A method to get the beans out of the pods. In a pan of boiling water and cook for 3 minutes, drain, put cold water over them, drain, then take pods and slit them on side seam. Run your thumb along the inside pushing the beans out.

Store them

Eat them as soon as is possible. If need to store put into a paperbag and into fridge in a dry spot no more than 4 days. Keep them away from heavy breathers in the fridge producing high ethylene ie  broccoli, spinach, corn and even artichokes if you have some of these left.

Freeze them

Take beans out of pods. Blanch by plunging the beans into boiling water 1 minute then into a colander with cold water running over them. Dry. On a small tray that fits into freezer layout Baking paper. Lay out beans and freeze. Then when frozen transfer into a snap lock bag, push air out and freeze. This way they don’t stick to each other.

  • Asparagus, Broad bean and spaghetti
  • Chicken & Broad Bean Penne

Asparagus, Broad bean and spaghetti

Asparagus, Broad bean and spaghetti
Recipe type: Pasta
Serves: 4
  • 6 Fresh asparagus,
  • Spaghetti, packet
  • 2 tbs olive oil
  • 2 garlic cloves, crushed
  • 1 onion, chopped
  • 2 zucchini, sliced
  • Handful broad beans, prepared and cooked
  • 1 cup vegetable stock
  • 1 lemon, juice
  • 2 tsp lemon thyme, chopped
  1. Preparation of Broad Beans:
  2. Note: This week they are young you can eat the POD & Beans.
  3. The fresh beans this week are hidden inside large green pods. These are young so no need to peel beans. First open the pods and extract the beans. (Usually you need to peel them). Blanch them for a couple of minutes in water or stock.
  4. Prepare the asparagus by only chopping a little of the end off and cut into 4cm lengths. Prepare by steaming until tender (not to much).
  5. Cook spaghetti, drain.
  6. Then in a fry pan heat oil, sweat garlic and onion together adding in zucchini then asparagus. Add some vegetable stock, add broad beans (cooked) and simmer for 3 minutes. Add in cooked spaghetti and combine ingredients. Turn off heat and add lemon and thyme. Serve.

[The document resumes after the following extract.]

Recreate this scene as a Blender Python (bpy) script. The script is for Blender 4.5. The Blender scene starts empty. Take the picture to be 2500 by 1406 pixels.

Chicken & Broad Bean Penne
Chicken & Broad Bean Penne
Recipe type: Pasta
Serves: 4
  • 1-2 chicken breasts, grilled and shredded
  • 1 tsp olive oil
  • 500g penne (Harvest Hub)
  • Handful broad beans
  • 3 tbs Tomato passata
  • 1 lemon, juice
  • 6 tbs parmesan, finely grated
  • Dill, crushed and sprinkled
  1. Coat chicken in oil, season then grill for 6 minutes each side. Then shred.
  2. In a saucepan boil the pasta adding in the pre-cooked beans for the final 2 mins, then drain, reserving 150ml of the cooking water.
  3. The fresh beans this week are hidden inside large green pods. These are young so no need to peel beans. First open the pods and extract the beans. (Usually you need to peel them).
  4. Shred the cooked chicken and put back into the frypan with the tomato passata, lemon juice, 3 tbs Parmesan and the reserved cooking water. Heat gently, season to taste. Turn off heat and stir in penne. Serve sprinkled with the remaining crushed Dill and serve.